According to Leva, Rob Coleman, Animation Director at Industrial Light & Magic (ILM), helped make the technical commentaries on the Episode I and II DVDs more understandable. "Rob becomes a moderator, serving the same role I would play were I able to speak during an audio commentary," he says. "Rob is very good at being able to explain things in laymen terms."
While Leva would often produce the technical commentaries with more than one person in the session, he prefers in most circumstances to work with lone commentators.
"If I record everyone separately, once we get to the editing room we have more flexibility with who we use and how much we use," he says. Yet the commentaries sound well-connected and conversational. "I try as much as I can when we make the audio commentary to make it sound like everyone's in the same room commenting and talking together," he says.
In addition to the audio commentaries, Leva produced the three short featurettes for the Star Wars trilogy boxed set bonus disk. One, called Birth of the Lightsaber focuses on the how the weapon of the Jedi Knights evolved from the sorcery and swashbuckling pirate films that Lucas loved as a kid. The second, Characters of Star Wars examines the roots of several iconic Star Wars characters.Discussion and many frames of original production art reveal personal histories that are not widely known. "Han Solo was supposed to be a green-skinned monster with gills," says Leva.
The third short feature, The Legacy of Star Wars touches on how the films have influenced an entire generation of filmmakers to look at science fiction as a possibility in their careers.
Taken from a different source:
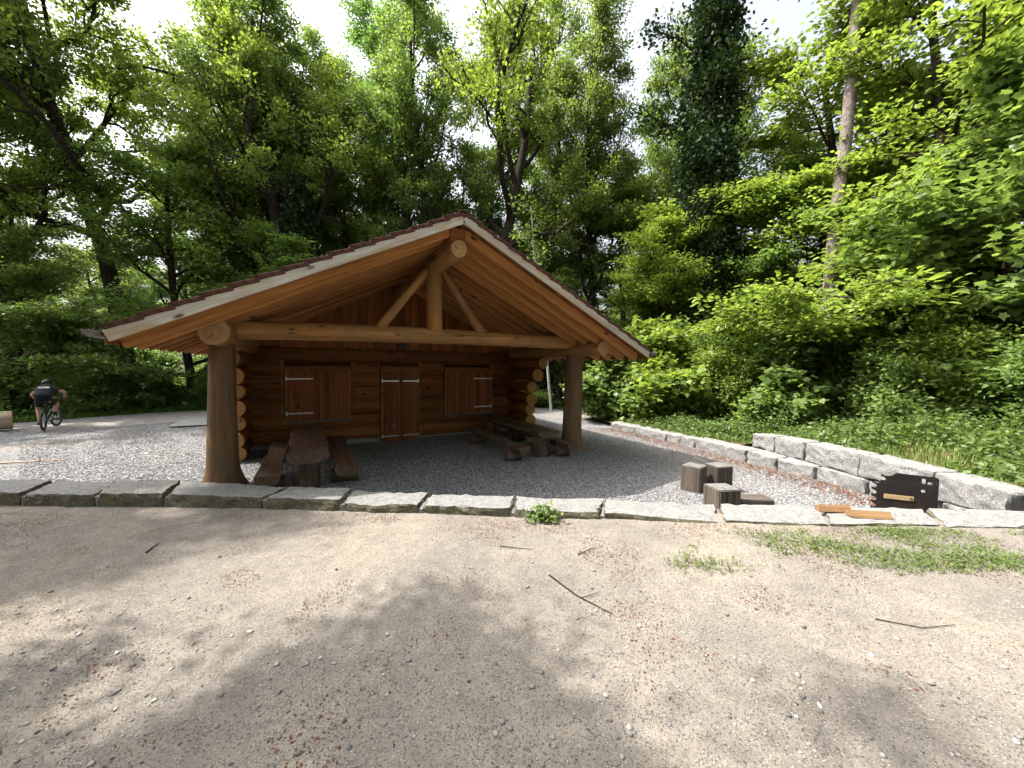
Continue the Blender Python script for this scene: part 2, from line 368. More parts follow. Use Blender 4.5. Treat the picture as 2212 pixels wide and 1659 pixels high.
def yard_z(x, y):
    x = np.asarray(x, float); y = np.asarray(y, float)
    s = np.clip((-x - 8) / 7, 0, 1); s = s * s * (3 - 2 * s)
    d = np.exp(-(((x + 3.2) / 2.2) ** 2 + ((y - 9.3) / 1.3) ** 2))
    return -.12 * s - .11 * d + .008 * np.sin(x * 2.1) * np.sin(y * 1.7)
def grid_obj(name, X, Y, Z, mat):
    ny, nx = X.shape
    V = np.stack([X, Y, Z], -1).reshape(-1, 3); i = np.arange(ny - 1)[:, None] * nx; j = np.arange(nx - 1)[None, :]
    F = np.stack([i + j, i + j + 1, i + nx + j + 1, i + nx + j], -1).reshape(-1, 4)
    o = link(name, np_mesh(name, V, F, True), None, mat); return tag(o, kind='structure')
# forest floor to the horizon
gx = np.concatenate([np.linspace(-600, -70, 10), np.linspace(-60, 60, 61), np.linspace(70, 600, 10)])
gy = np.concatenate([np.linspace(-300, -20, 8), np.linspace(-16, 60, 39), np.linspace(70, 900, 12)])
GX, GY = np.meshgrid(gx, gy)
grid_obj('ground', GX, GY, np.full_like(GX, -.32) + .05 * np.sin(GX * .3) * np.cos(GY * .23), M['forest_floor'])
yx = np.linspace(-45, 13, 147); yy = np.linspace(4.0, 19.5, 40); YX, YY = np.meshgrid(yx, yy)
# yard outline follows the road side: cut where the woods begin (left-far edge line)
def road_far(x):  # far edge of the forest road
    return np.interp(x, [-45, -17.8, -17.25, -16.06, -14.24, -10, 2, 4, 13], [11.0, 13.2, 14.1, 16.4, 17.9, 19.5, 19.5, 15.0, 14.0])
YY2 = 4.0 + (YY - 4.0) / 15.5 * (road_far(YX) - 4.0)
grid_obj('gravel_yard', YX, YY2, yard_z(YX, YY2), M['gravel'])
# the forest road along the far left side of the yard
rx = np.linspace(-45, -6, 80); rt = np.linspace(0, 1, 8); RX, RT = np.meshgrid(rx, rt)
rf_ = road_far(RX); rn = np.interp(RX, [-45, -15, -10, -6], [8.6, 11.8, 15.0, 17.2]) + .15 * np.sin(RX * 1.9)
RYY = rn + (rf_ - rn) * RT
grid_obj('forest_road', RX, RYY, yard_z(RX, RYY) + .006, M['road'])
fx = np.unique(np.concatenate([np.linspace(-40, -9, 16), np.linspace(-9, 8, 120), np.linspace(8, 40, 16)])); ft = np.concatenate([np.linspace(0, .45, 40), np.linspace(.47, 1, 16)])
FX, FT = np.meshgrid(fx, ft); FY = wall_y(FX) - FT * 14.0
grid_obj('forecourt', FX, FY, fore_z(FX, FY), M['sand'])

# ------------------------------------------------------------------ stone walls
def stone(name, top4, z0, ztop, seed, mats, parent, side_mat=1, rough=.022, cuts=10):
    """top4: front-left, front-right, back-right, back-left (x, y); rough block"""
    bm = bmesh.new(); bmesh.ops.create_cube(bm, size=1.0)
    bmesh.ops.subdivide_edges(bm, edges=bm.edges[:], cuts=cuts, use_grid_fill=True)
    fl, fr, br, bl = [Vector((p[0], p[1], 0)) for p in top4]; rs = random.Random(seed)
    ctr = (fl + fr + br + bl) / 4; off = Vector((rs.uniform(0, 50), rs.uniform(0, 50), rs.uniform(0, 50)))
    tilt = [rs.uniform(-.008, .008) for _ in range(3)]
    zt = ztop if isinstance(ztop, (tuple, list)) else (ztop,) * 4
    for f in bm.faces: f.material_index = 0 if f.normal.z > .5 else side_mat; f.smooth = False
    for v in bm.verts:
        u, w, h = v.co.x + .5, v.co.y + .5, v.co.z + .5
        e = (fl * (1 - u) + fr * u) * (1 - w) + (bl * (1 - u) + br * u) * w
        zz = (zt[0] * (1 - u) + zt[1] * u) * (1 - w) + (zt[3] * (1 - u) + zt[2] * u) * w
        p = Vector((e.x, e.y, z0 + (zz - z0) * h))
        q = p * 2.2 + off; q2 = p * 9 + off
        d = mnoise.noise_vector(q) * rough + mnoise.noise_vector(q2) * rough * .8
        if h > .98: d.z *= .35; d.z += tilt[0] * (u - .5) * 2 + tilt[1] * (w - .5) * 2
        corner = (abs(v.co.x) > .49) + (abs(v.co.y) > .49) + (abs(v.co.z) > .49)
        p = p + d
        if corner >= 2: p += (Vector((ctr.x, ctr.y, (z0 + zz) / 2)) - p).normalized() * (.015 + .034 * mnoise.noise(q2 * .9))
        v.co = p
    me = bpy.data.meshes.new('stone'); bm.to_mesh(me); bm.free()
    return link(name, me, parent, mats)
sw = empty('stone_wall', (0, 4.6, 0)); tag(sw, 'low edging wall of pale granite slabs running across the forecourt edge', 'wall')
for i in range(len(FW) - 1):
    (fl, bl, _), (fr, br, _) = FW[i], FW[i + 1]
    g = .018 + .012 * ((i * 7) % 3)
    def inset(a, b, d):
        a, b = Vector(a), Vector(b); t_ = (b - a).normalized(); return (a + t_ * d, b - t_ * d)
    f0, f1 = inset(fl, fr, g / 2 if i not in (3, 7) else g); b0, b1 = inset(bl, br, g / 2)
    dz = [.0, .004, -.006, .008, .0, .01, -.004, .004, 0, -.008, .004, .0, .006, 0][i]
    o = stone('stone', [f0, f1, b1, b0], -.05, WALL_T + dz, 100 + i, [M['granite'], M['granite_moss']], None, 1, .036)
    o.parent = sw; o.matrix_parent_inverse = Matrix.Translation((0, -4.6, 0))
for i in range(1, len(FW) - 1):
    (x, y), (x2, y2), _ = FW[i]
    o = stone('mortar', [(x - .03, y + .012), (x + .03, y + .012), (x2 + .03, y2 - .05), (x2 - .03, y2 - .05)], .0, WALL_T - .045, 140 + i, [M['granite'], M['granite_wall']], None, 1, .012, 2)
    o.parent = sw; o.matrix_parent_inverse = Matrix.Translation((0, -4.6, 0))
LOW = [(3.365, 12.985, .22), (3.896, 12.009, .215), (4.401, 10.824, .23), (4.60, 10.38, .24), (4.789, 9.919, .245), (5.235, 8.436, .27), (5.481, 7.828, .25), (5.74, 7.15, .25), (5.93, 6.30, .25), (6.02, 5.30, .25), (6.1, 4.4, .25)]
UPP = [(5.68, 8.97, .57), (5.74, 8.29, .62), (5.86, 7.58, .64), (5.97, 6.50, .645), (6.06, 5.42, .63), (6.10, 4.62, .60)]
def wall_run(name, pts, thick, z0, label, seed):
    e = empty(name, (pts[0][0], pts[0][1], 0)); tag(e, label, 'wall')
    nr = []
    for k in range(len(pts)):
        a = Vector(pts[max(0, k - 1)][:2]); b = Vector(pts[min(len(pts) - 1, k + 1)][:2]); t_ = (b - a).normalized(); nr.append(Vector((-t_.y, t_.x)))
    for k in range(len(pts) - 1):
        a, b = Vector(pts[k][:2]), Vector(pts[k + 1][:2]); t_ = (b - a).normalized(); g = .012
        th = thick if not callable(thick) else thick(k)
        f0, f1 = a + t_ * g, b - t_ * g; b0, b1 = a + nr[k] * th + t_ * g, b + nr[k + 1] * th - t_ * g
        o = stone('stone', [f0, f1, b1, b0], z0, (pts[k][2], pts[k + 1][2], pts[k + 1][2], pts[k][2]), seed + k, [M['granite'], M['granite_wall']], None, 1, .028)
        o.parent = e; o.matrix_parent_inverse = Matrix.Translation(-Vector(e.location))
    return e
wall_run('retaining_wall', LOW, .52, -.15, 'long low granite block wall curving along the right edge of the yard', 200)
wall_run('retaining_wall', UPP, lambda k: .42 if k < 3 else .5, .262, 'upper tier of big granite blocks behind the barbecue', 240)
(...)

"Star Wars showed them that science fiction could be more than they ever imagined because no one had ever tried to tell these stories in this way," explains Leva.
To produce The Legacy of Star Wars Leva interviewed some of the most respected and notable filmmakers in the industry. The feature describes their reactions to the films, how they influenced their careers and the culture in general.
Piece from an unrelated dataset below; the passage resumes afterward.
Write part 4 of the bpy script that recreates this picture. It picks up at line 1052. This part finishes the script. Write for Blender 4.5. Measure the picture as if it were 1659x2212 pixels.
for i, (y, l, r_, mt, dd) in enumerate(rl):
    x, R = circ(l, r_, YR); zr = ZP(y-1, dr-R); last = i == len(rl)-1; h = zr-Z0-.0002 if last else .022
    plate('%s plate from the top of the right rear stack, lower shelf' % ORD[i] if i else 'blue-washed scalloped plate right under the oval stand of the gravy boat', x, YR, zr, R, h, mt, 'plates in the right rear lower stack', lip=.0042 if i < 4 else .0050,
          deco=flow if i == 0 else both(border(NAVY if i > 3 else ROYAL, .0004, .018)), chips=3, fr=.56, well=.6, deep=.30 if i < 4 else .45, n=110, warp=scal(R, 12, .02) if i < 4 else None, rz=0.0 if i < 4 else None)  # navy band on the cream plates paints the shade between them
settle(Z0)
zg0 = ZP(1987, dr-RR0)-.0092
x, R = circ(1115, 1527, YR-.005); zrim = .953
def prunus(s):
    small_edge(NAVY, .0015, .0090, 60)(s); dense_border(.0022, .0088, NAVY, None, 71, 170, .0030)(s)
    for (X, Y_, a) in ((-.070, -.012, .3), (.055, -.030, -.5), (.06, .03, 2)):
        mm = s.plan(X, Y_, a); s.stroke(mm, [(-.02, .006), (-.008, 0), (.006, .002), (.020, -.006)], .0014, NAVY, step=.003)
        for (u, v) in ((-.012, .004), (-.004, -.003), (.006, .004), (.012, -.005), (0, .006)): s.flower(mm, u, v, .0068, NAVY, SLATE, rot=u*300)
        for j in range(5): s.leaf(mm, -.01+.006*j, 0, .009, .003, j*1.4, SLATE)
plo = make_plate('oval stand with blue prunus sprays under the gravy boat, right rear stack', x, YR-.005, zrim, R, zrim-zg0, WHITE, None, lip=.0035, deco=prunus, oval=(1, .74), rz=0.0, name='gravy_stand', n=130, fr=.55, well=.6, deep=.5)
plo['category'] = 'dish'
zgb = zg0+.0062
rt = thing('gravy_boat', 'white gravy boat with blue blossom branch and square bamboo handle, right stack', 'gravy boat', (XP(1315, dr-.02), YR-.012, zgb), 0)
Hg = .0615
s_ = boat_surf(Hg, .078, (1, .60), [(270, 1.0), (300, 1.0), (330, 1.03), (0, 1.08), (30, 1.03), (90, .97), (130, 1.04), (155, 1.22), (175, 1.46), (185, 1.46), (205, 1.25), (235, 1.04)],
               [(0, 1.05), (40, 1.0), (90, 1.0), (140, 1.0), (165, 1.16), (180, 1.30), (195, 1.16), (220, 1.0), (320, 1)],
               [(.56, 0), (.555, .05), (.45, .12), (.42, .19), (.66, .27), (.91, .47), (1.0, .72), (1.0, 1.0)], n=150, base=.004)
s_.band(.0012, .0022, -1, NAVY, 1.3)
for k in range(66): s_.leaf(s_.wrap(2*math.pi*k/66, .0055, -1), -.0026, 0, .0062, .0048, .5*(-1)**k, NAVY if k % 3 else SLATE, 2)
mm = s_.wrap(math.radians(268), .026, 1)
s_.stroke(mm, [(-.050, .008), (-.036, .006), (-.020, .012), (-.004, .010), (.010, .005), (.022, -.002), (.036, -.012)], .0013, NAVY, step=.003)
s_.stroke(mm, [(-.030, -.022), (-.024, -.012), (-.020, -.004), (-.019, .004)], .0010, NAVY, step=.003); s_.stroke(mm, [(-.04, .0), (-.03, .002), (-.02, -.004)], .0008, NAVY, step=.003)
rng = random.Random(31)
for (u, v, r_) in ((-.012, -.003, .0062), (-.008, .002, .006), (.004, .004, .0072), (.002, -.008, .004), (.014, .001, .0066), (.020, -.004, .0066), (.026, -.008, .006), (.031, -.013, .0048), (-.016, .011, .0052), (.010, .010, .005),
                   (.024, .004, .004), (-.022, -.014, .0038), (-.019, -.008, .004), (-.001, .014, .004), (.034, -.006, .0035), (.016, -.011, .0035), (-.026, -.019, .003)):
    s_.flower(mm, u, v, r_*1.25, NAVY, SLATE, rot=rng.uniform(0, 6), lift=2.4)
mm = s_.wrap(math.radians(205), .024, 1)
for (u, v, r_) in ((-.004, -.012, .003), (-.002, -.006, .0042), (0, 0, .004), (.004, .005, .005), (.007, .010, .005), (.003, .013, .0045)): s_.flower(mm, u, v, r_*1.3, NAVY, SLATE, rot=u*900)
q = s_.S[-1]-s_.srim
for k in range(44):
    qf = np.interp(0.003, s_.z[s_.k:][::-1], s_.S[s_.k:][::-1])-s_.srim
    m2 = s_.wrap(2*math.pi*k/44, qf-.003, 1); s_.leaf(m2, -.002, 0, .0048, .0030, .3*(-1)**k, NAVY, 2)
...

"When you interview people about Star Wars, even filmmakers like Ridley Scott, Dean Devlin, John Singleton, and certainly Peter Jackson, you take them back to a time in their lives when they were just discovering cinema," says Leva. "You're not only reminding them about a movie they liked, but you're also reminding them of seminal experience in their lives."
For some, like The Lord of the Rings filmmaker Jackson, the influence of the Star Wars films on his work is not surprising. For others it is less predictable, as Leva points out using John Singleton's films as an example. "You wouldn't think John Singleton's work as akin to George's in any way," says Leva. "It's the kind of inspiration that George gave him that propelled him into cinema. John was inspired to tell the kinds of stories he wanted to tell."
Leva points out that several filmmakers in the documentary say that they decided to become a filmmaker the day they saw Star Wars for the first time.
"That's an amazing achievement," states Leva. "And that's one of the things that's so powerful about the film itself. The original Star Wars is so well made in so many ways; it's brilliantly edited; the storytelling is brilliant. The way in which George wove these myths into the modern genre -- this much more accessible genre -- it spoke to people in ways that nothing in cinema ever has."